Suddenly a man points a small motor boat out towards the gap between the breakwater and the massive Fort Ivan that anchors the Old Harbour, over on our right, where the sun will come up in an hour or so. To me, irrevocably, it appears that the sun is rising in the West, and sets in the evening in the East, a problem of my perception, which seems to have been turned around. Who is this boatman going out to sea, I ask?
That’s Goran, I’m told. He used to live down the street from here with his mother and sister. He is well over six feet, wears a pony-tail, and always wears either white or red clothes, including his footwear. He is a handsome man. His mother remarried, and moved away. Goran married a girl from Slovenia, and they had a son. She went back to Slovenia, and took her baby. Goran went after her, kidnapped the baby, and brought him back here to Dubrovnik. Her two brothers came to rescue the baby. This was 30 years ago. They took the baby back. I don’t know what’s happened to that baby since.

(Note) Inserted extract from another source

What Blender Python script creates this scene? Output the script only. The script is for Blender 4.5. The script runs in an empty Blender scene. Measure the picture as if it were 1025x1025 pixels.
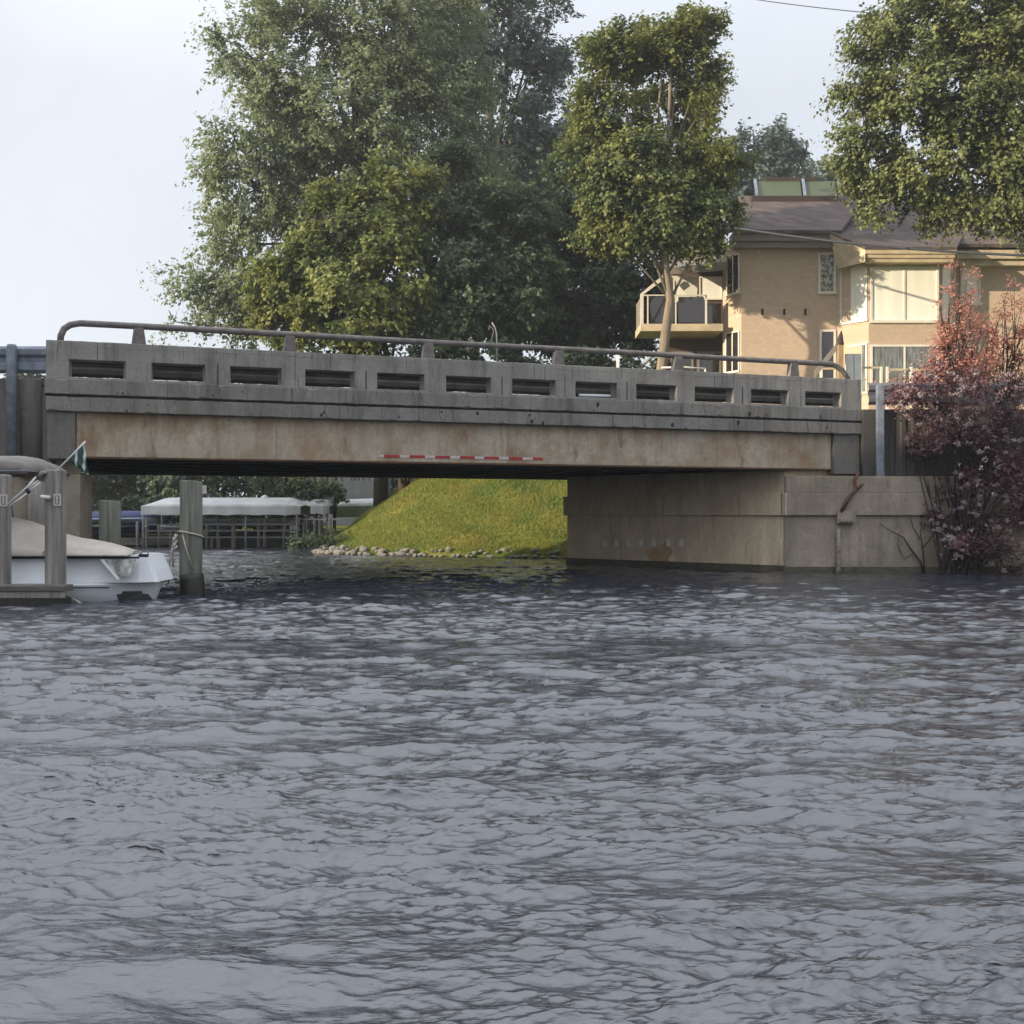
import bpy, math, random
import numpy as np
from mathutils import Vector, Matrix
random.seed(7)
rng = np.random.default_rng(11)
S = bpy.context.scene
R = math.radians

# ------------------------------------------------------------------ camera, world, sun, exposure
F, CX, HY, CAMZ = 1105.0, 512.5, 516.0, 1.5          # focal length (px), centre column, horizon row, eye height
cam = bpy.data.cameras.new("camera"); camo = bpy.data.objects.new("camera", cam)
S.collection.objects.link(camo); S.camera = camo
camo.location = (0, 0, CAMZ); camo.rotation_euler = (R(90), 0, 0)
cam.sensor_width = 36; cam.lens = F / 1025 * 36
cam.shift_y = (HY - 512.5) / 1025; cam.clip_end = 3000; cam.clip_start = 0.05

SUN_EL, SUN_AZ = R(13), R(24)                         # the azimuth: from the left, turned this much towards the camera
tosun = Vector((-math.cos(SUN_AZ) * math.cos(SUN_EL), -math.sin(SUN_AZ) * math.cos(SUN_EL), math.sin(SUN_EL)))
W = bpy.data.worlds.new("World"); S.world = W; W.use_nodes = True
nt = W.node_tree; bg = nt.nodes["Background"]
sky = nt.nodes.new("ShaderNodeTexSky"); sky.sky_type = 'NISHITA'; sky.sun_disc = False
sky.sun_elevation = SUN_EL; sky.sun_rotation = math.atan2(tosun.x, tosun.y)
sky.air_density = 1.0; sky.dust_density = 2.0; sky.ozone_density = 2.5
hz = nt.nodes.new("ShaderNodeMix"); hz.data_type = 'RGBA'       # thin evening overcast: the blue sky veiled by pale cloud
hz.inputs[0].default_value = 0.72; hz.inputs[7].default_value = (7.5, 7.9, 8.5, 1)
tc = nt.nodes.new("ShaderNodeTexCoord"); nz = nt.nodes.new("ShaderNodeTexNoise"); nz.inputs["Scale"].default_value = 2.2
nz.inputs["Detail"].default_value = 5
mr = nt.nodes.new("ShaderNodeMapRange"); mr.inputs[1].default_value = .3; mr.inputs[2].default_value = .7
mr.inputs[3].default_value = .68; mr.inputs[4].default_value = .88
nt.links.new(tc.outputs["Generated"], nz.inputs["Vector"]); nt.links.new(nz.outputs["Fac"], mr.inputs[0])
nt.links.new(mr.outputs[0], hz.inputs[0])
nt.links.new(sky.outputs[0], hz.inputs[6])
sx = nt.nodes.new("ShaderNodeSeparateXYZ"); nt.links.new(tc.outputs["Generated"], sx.inputs[0])   # a veiled sky is brighter towards the zenith
zr_ = nt.nodes.new("ShaderNodeMapRange"); zr_.inputs[1].default_value = .35; zr_.inputs[2].default_value = 1.; zr_.inputs[3].default_value = 1.; zr_.inputs[4].default_value = 2.3
nt.links.new(sx.outputs[2], zr_.inputs[0])
vm = nt.nodes.new("ShaderNodeVectorMath"); vm.operation = 'SCALE'; nt.links.new(hz.outputs[2], vm.inputs[0]); nt.links.new(zr_.outputs[0], vm.inputs["Scale"])
xr_ = nt.nodes.new("ShaderNodeMapRange"); xr_.inputs[1].default_value = -1; xr_.inputs[3].default_value = 1.1; xr_.inputs[4].default_value = .86   # and brighter on the sunset side
nt.links.new(sx.outputs[0], xr_.inputs[0]); vn = nt.nodes.new("ShaderNodeVectorMath"); vn.operation = 'SCALE'
nt.links.new(vm.outputs[0], vn.inputs[0]); nt.links.new(xr_.outputs[0], vn.inputs["Scale"]); nt.links.new(vn.outputs[0], bg.inputs["Color"])
bg.inputs["Strength"].default_value = 0.077
sun = bpy.data.lights.new("sun", 'SUN'); suno = bpy.data.objects.new("sun", sun); S.collection.objects.link(suno)
sun.energy = 4.9; sun.angle = R(0.6); sun.color = (1.0, 0.85, 0.62)
suno.rotation_euler = tosun.to_track_quat('Z', 'Y').to_euler()
S.view_settings.view_transform = 'Standard'; S.view_settings.look = 'None'
S.view_settings.exposure = 0.74; S.view_settings.gamma = 1.0
S.cycles.max_bounces = 6; S.cycles.diffuse_bounces = 3; S.cycles.glossy_bounces = 3
S.cycles.transmission_bounces = 3; S.cycles.transparent_max_bounces = 4; S.cycles.use_denoising = True
S.cycles.caustics_reflective = False; S.cycles.caustics_refractive = False

def at(px, py, Y):
    return Vector(((px - CX) / F * Y, Y, CAMZ - (py - HY) / F * Y))
def xat(px, Y): return (px - CX) / F * Y
def zat(py, Y): return CAMZ - (py - HY) / F * Y

# ------------------------------------------------------------------ materials
def nodes(name):
    m = bpy.data.materials.new(name); m.use_nodes = True
    n = m.node_tree; return m, n, n.nodes["Principled BSDF"]
def col4(c): return (c[0], c[1], c[2], 1)
def tex_noise(n, scale, detail=5, rough=.6, stretch=None, coord="Object"):
    t = n.nodes.new("ShaderNodeTexCoord"); mp = n.nodes.new("ShaderNodeMapping")
    if stretch: mp.inputs["Scale"].default_value = stretch
    z = n.nodes.new("ShaderNodeTexNoise"); z.inputs["Scale"].default_value = scale
    z.inputs["Detail"].default_value = detail; z.inputs["Roughness"].default_value = rough
    n.links.new(t.outputs[coord], mp.inputs[0]); n.links.new(mp.outputs[0], z.inputs["Vector"])
    return z.outputs["Fac"]
def ramp(n, src, lo, hi, a=0., b=1.):
    r = n.nodes.new("ShaderNodeMapRange"); r.inputs[1].default_value = lo; r.inputs[2].default_value = hi
    r.inputs[3].default_value = a; r.inputs[4].default_value = b
    n.links.new(src, r.inputs[0]); return r.outputs[0]
def mixc(n, fac, a, b):
    x = n.nodes.new("ShaderNodeMix"); x.data_type = 'RGBA'
    if isinstance(fac, float): x.inputs[0].default_value = fac
    else: n.links.new(fac, x.inputs[0])
    for i, c in ((6, a), (7, b)):
        if isinstance(c, (tuple, list)): x.inputs[i].default_value = col4(c)
        else: n.links.new(c, x.inputs[i])
    return x.outputs[2]
def bump(n, p, src, strength, dist=.02):
    b = n.nodes.new("ShaderNodeBump"); b.inputs["Strength"].default_value = strength; b.inputs["Distance"].default_value = dist
    n.links.new(src, b.inputs["Height"]); n.links.new(b.outputs[0], p.inputs["Normal"]); return b
def simple(name, c, rough=.6, c2=None, scale=6., metal=0., bmp=0., stretch=None, spec=.4):
    m, n, p = nodes(name); p.inputs["Roughness"].default_value = rough; p.inputs["Metallic"].default_value = metal
    p.inputs["Specular IOR Level"].default_value = spec
    c2 = c2 or tuple(x * .7 for x in c)
    z = tex_noise(n, scale, stretch=stretch)
    n.links.new(mixc(n, ramp(n, z, .35, .65), c, c2), p.inputs["Base Color"])
    if bmp: bump(n, p, tex_noise(n, scale * 5, stretch=stretch), bmp)
    return m
def concrete(name, c, dark, stain=None, stain_amt=.0, streak=.6):
    m, n, p = nodes(name); p.inputs["Roughness"].default_value = .88; p.inputs["Specular IOR Level"].default_value = .25
    base = mixc(n, ramp(n, tex_noise(n, 1.3, 6, .65), .3, .7), c, tuple(x * .72 for x in c))
    spk = ramp(n, tex_noise(n, 17, 5, .75), .5, .66)
    base = mixc(n, spk, base, tuple(x * .68 for x in c))
    st = ramp(n, tex_noise(n, 1.6, 5, .7, (1.6, 1.6, .22)), .5, .74, 0, streak)
    base = mixc(n, st, base, dark)
    st = ramp(n, tex_noise(n, 4.5, 6, .75, (2.2, 2.2, .12)), .56, .64, 0, streak * .8)
    base = mixc(n, st, base, dark)
    st = ramp(n, tex_noise(n, 3.3, 5, .8), .60, .66, 0, .4)
    base = mixc(n, st, base, tuple(min(.8, x * 1.35) for x in c))
    if stain:
        s2 = ramp(n, tex_noise(n, 0.8, 6, .72, (1, 1, .9)), .44, .66, 0, stain_amt)
        base = mixc(n, s2, base, stain)
        s3 = ramp(n, tex_noise(n, 2.3, 6, .75, (1, 1, .35)), .56, .7, 0, stain_amt * .9)
        base = mixc(n, s3, base, tuple(x * .55 for x in stain))
    n.links.new(base, p.inputs["Base Color"])
    bump(n, p, tex_noise(n, 30, 6, .7), .5, .012)
    return m
def leaf_mat(name, a, b, c, trans=.3, rough=.55):
    m, n, p = nodes(name); p.inputs["Roughness"].default_value = rough; p.inputs["Specular IOR Level"].default_value = .35
    at_ = n.nodes.new("ShaderNodeAttribute"); at_.attribute_name = "tint"
    q = mixc(n, ramp(n, at_.outputs["Fac"], 0, 1), a, b)
    z = tex_noise(n, .55, 3, .6)
    q = mixc(n, ramp(n, z, .45, .62), q, c)
    n.links.new(q, p.inputs["Base Color"])
    tr = n.nodes.new("ShaderNodeBsdfTranslucent"); n.links.new(q, tr.inputs["Color"])
    ms = n.nodes.new("ShaderNodeMixShader"); ms.inputs[0].default_value = trans
    n.links.new(p.outputs[0], ms.inputs[1]); n.links.new(tr.outputs[0], ms.inputs[2])
    n.links.new(ms.outputs[0], n.nodes["Material Output"].inputs["Surface"])
    return m
def siding(name, c, c2, row=.16, w=.22, depth=.25, mort=.86):
    m, n, p = nodes(name); p.inputs["Roughness"].default_value = .8; p.inputs["Specular IOR Level"].default_value = .25
    t = n.nodes.new("ShaderNodeTexCoord"); sp = n.nodes.new("ShaderNodeSeparateXYZ"); cb = n.nodes.new("ShaderNodeCombineXYZ")
    ad = n.nodes.new("ShaderNodeMath"); ad.operation = 'ADD'
    n.links.new(t.outputs["Object"], sp.inputs[0]); n.links.new(sp.outputs[0], ad.inputs[0]); n.links.new(sp.outputs[1], ad.inputs[1])
    n.links.new(ad.outputs[0], cb.inputs[0]); n.links.new(sp.outputs[2], cb.inputs[1])
    k = n.nodes.new("ShaderNodeTexBrick"); k.inputs["Scale"].default_value = 1; k.inputs["Brick Width"].default_value = w
    k.inputs["Row Height"].default_value = row; k.inputs["Mortar Size"].default_value = .012
    k.inputs["Color1"].default_value = col4(c); k.inputs["Color2"].default_value = col4(c2); k.inputs["Mortar"].default_value = col4([x * mort for x in c])
    n.links.new(cb.outputs[0], k.inputs["Vector"])
    q = mixc(n, ramp(n, tex_noise(n, .8, 5), .35, .7, 0, .5), k.outputs["Color"], c2)
    n.links.new(q, p.inputs["Base Color"])
    bump(n, p, k.outputs["Fac"], -depth, .012)
    return m
def glass(name, c, rough=.06, c2=None, scale=2., spec=.9, st=(3, 3, .35)):
    m, n, p = nodes(name); p.inputs["Roughness"].default_value = rough; p.inputs["Specular IOR Level"].default_value = spec
    z = tex_noise(n, scale, 3, .6, st)
    n.links.new(mixc(n, ramp(n, z, .35, .65), c, c2 or tuple(x * .8 for x in c)), p.inputs["Base Color"])
    return m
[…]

Then Goran married Marie, who opened her flower shop. They had a son. Now Goran is with Victoria’s sister, who had been married to a Muslim from Kotor, with whom she had a son. It’s well-known that Victoria’s sister’s Muslim husband’s mother had tried to persuade her to wear those baggy Muslim-type trousers. They divorced.
Then Victoria’s sister fell in love with a guy who worked in the summer on the ferry boat going over to the island and in the winter was a fisherman. She married him. This was before the war. They had two children, a boy and a girl. They were living with his mother, but Victoria’s sister moved back with her mother, with her three children. Those children are all grown up, and have dispersed, and now she is with Goran, whom she met when they were teenagers at school. Goran is one of those men who sits on the seats just inside the wall, whom we pass whenever we are going towards the hole in the wall that gives on to the harbour. (NOTE: The city wall runs about 30 feet above the ground just below our balcony, and thousands of tourists parade past every day on their one-hour trek around the city walls. Fortunately we are above them, and they can’t see us unless we stand up and lean over the balcony.)
Victoria’s sister went swimming at Porporella yesterday morning. (Porporella is what they call a beach here, an assembly of rocks around the other side of Fort Ivan, from which swimmers dive into deep water. When a strong wind is blowing, the swell is too much, the water driven in from the ocean is too cold, and no one goes swimming in those circumstances.)
Virginia was married to that grey-haired guy we see from time to time who walks along the wharf looking at the boats. She works in a bank, and he is a seaman on a chemical tanker. They are divorced now. They had two sons, and she has a third son she had with the English ambassador. Victoria’s mother did not know who her father was, because her mother (that is, Victoria’s grandmother) was a hotel receptionist in Novi Sad in northern Yugoslavia, who had an affair, but who gave her baby (that is, Victoria’s mother) away, and she was adopted into and brought up by a rich family in Dubrovnik. Victoria’s grandmother ended up running a restaurant in Vienna.
This is the story of Goran, who went out fishing this morning, as told to me by a good authority.